Federal Appeals Court Upholds Florida’s “Pay-to-Vote” Scheme

09.14.20

A divided U.S. Court of Appeals for the Eleventh Circuit ruled on Friday that a Florida law that bars people with felony convictions from voting unless they pay court fees, fines, and restitution is constitutional.

The decision is a significant reversal, overturning a lower court ruling in May that struck down Florida’s “pay-to-vote” scheme and ordered Florida to allow the overwhelming majority of people with felony convictions who could not afford to pay their outstanding legal financial obligations (LFOs) to vote. The court ruled it was unconstitutional to bar people from voting simply because they were too poor to pay.

The Eleventh Circuit put that order on hold, even though it had upheld a decision based on the same reasoning in March, and in July, the Supreme Court allowed Florida to enforce the law while the appeal was pending in the Eleventh Circuit.

On Friday, the Eleventh Circuit issued a 200-page decision upholding the Florida law that was passed last year to restrict the impact of Amendment 4—a ballot measure that restored voting rights for people convicted of felonies (except murder and sex offenses) who have completed their sentences.
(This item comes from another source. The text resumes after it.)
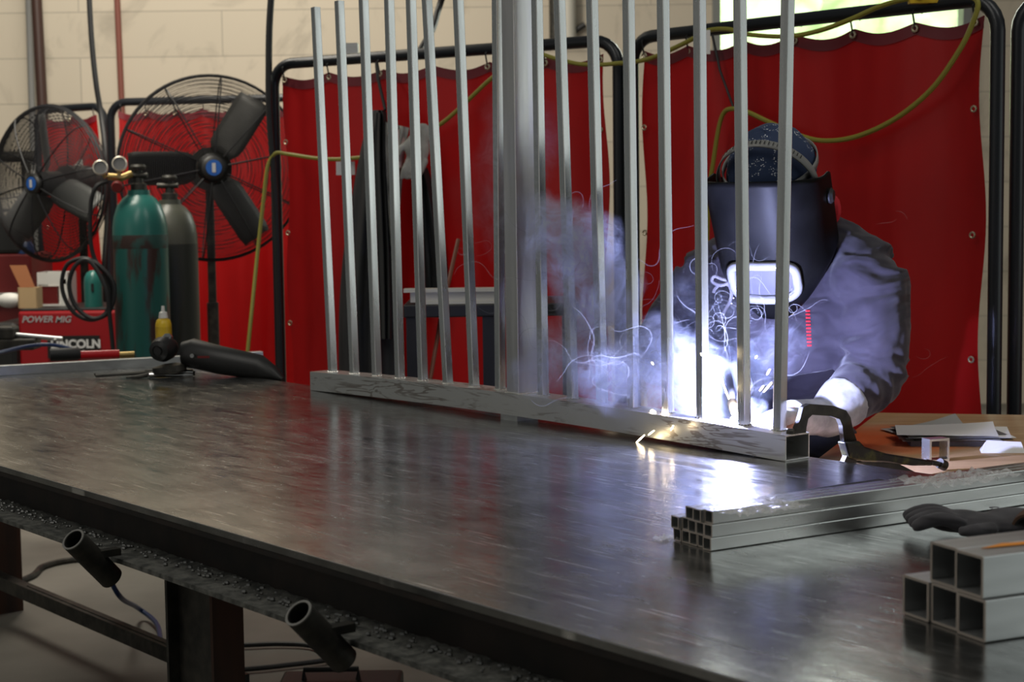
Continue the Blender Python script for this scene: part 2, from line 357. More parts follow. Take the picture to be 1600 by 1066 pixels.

The statute denies the franchise to “the overwhelming majority” of people who stood to benefit from Amendment 4. “Florida imposes substantial, often exorbitant, financial obligations on people convicted of felonies,” Judge Jill Pryor wrote in dissent, and nearly all of them are too poor to pay. As a result, “[t]he statute may in effect deny the franchise to virtually everyone who may have benefitted from the amendment.”

The majority held that “the proportion of felons who can eventually complete their sentences [by paying LFOs] has no bearing on” whether the law is constitutional. Instead, as Chief Judge William Pryor wrote for the majority, Florida is entitled to block poor people from voting while restoring the vote to those who can afford to pay on the theory that “felons who do complete their sentences—whatever their number—are generally more deserving of reenfranchisement than those who do not.”

Since the end of the Civil War, states in the American South have used various schemes to deny Black people the right to vote even though that right is protected by the 15th Amendment. Poll taxes were applied against mostly Black voters to create economic barriers to voting throughout most of the 20th century. The Voting Rights Act was passed to eliminate these barriers in the 1960s.

Since passage of the Voting Rights Act in 1965, the criminal justice system has been used to disenfranchise millions of Americans, mostly people of color. In his dissent, Judge Adalberto Jordan called the LFO requirement—which bars poor people from voting but allows those who can pay to vote—“the antithesis of equal treatment.”

“This ruling runs counter to the foundational principle that Americans do not have to pay to vote,” Julie Ebenstein, a senior staff attorney with the A.C.L.U.’s Voting Rights Project, told The New York Times. “The gravity of this decision cannot be overstated. It is an affront to the spirit of democracy.”

The other hurdle for people seeking to vote in Florida is that the state doesn’t track LFOs and has no mechanism for providing potential voters with notice of what and how much, if anything, they owe, Judge Jill Pryor explained.  Indeed, “countless scores of individuals will be uncertain of their eligibility to vote,” Judge Beverly Martin wrote in dissent.

At trial in May, the Florida Division of Elections identified more than 85,000 registered voters with felony convictions whose eligibility had to be screened—which would take until 2026 at the earliest, and possibly even into the 2030s. None of these screenings has been completed yet.

The majority wrote that, until the state completes its screenings of these registrations, “all 85,000 felons will be entitled to vote.” But Judge Jordan pointed out that those who choose to vote after registering, and then later find out that they are not in fact eligible to vote, may be subject to prosecution. And “there is no good-faith safe harbor to protect those who register and vote, but later turn out to be mistaken about their eligibility.”

A Legacy of Racial Injustice

Felony disenfranchisement laws are deeply rooted in our history of racial injustice.

During the 1860s and 1870s, Southern states passed laws disenfranchising people convicted of a felony in order to suppress the Black vote. Florida created an especially harsh felony disenfranchisement scheme, barring people from voting even after they completed their sentences.

As a result, Florida disenfranchised more potential voters than any other state, barring more than 10% of all potential voters and more than 21% of potential Black voters from the polls due to felony records.

In passing Amendment 4, “Florida’s voters had decided on their own initiative that the franchise should be restored to their fellow citizens,” Judge Jill Pryor wrote in dissent. “But Florida’s legislature slammed the door shut, barring perhaps a million would-be voters from any real and equal opportunity to rejoin their fellow Floridians and denying the electorate their choice to grant that opportunity.”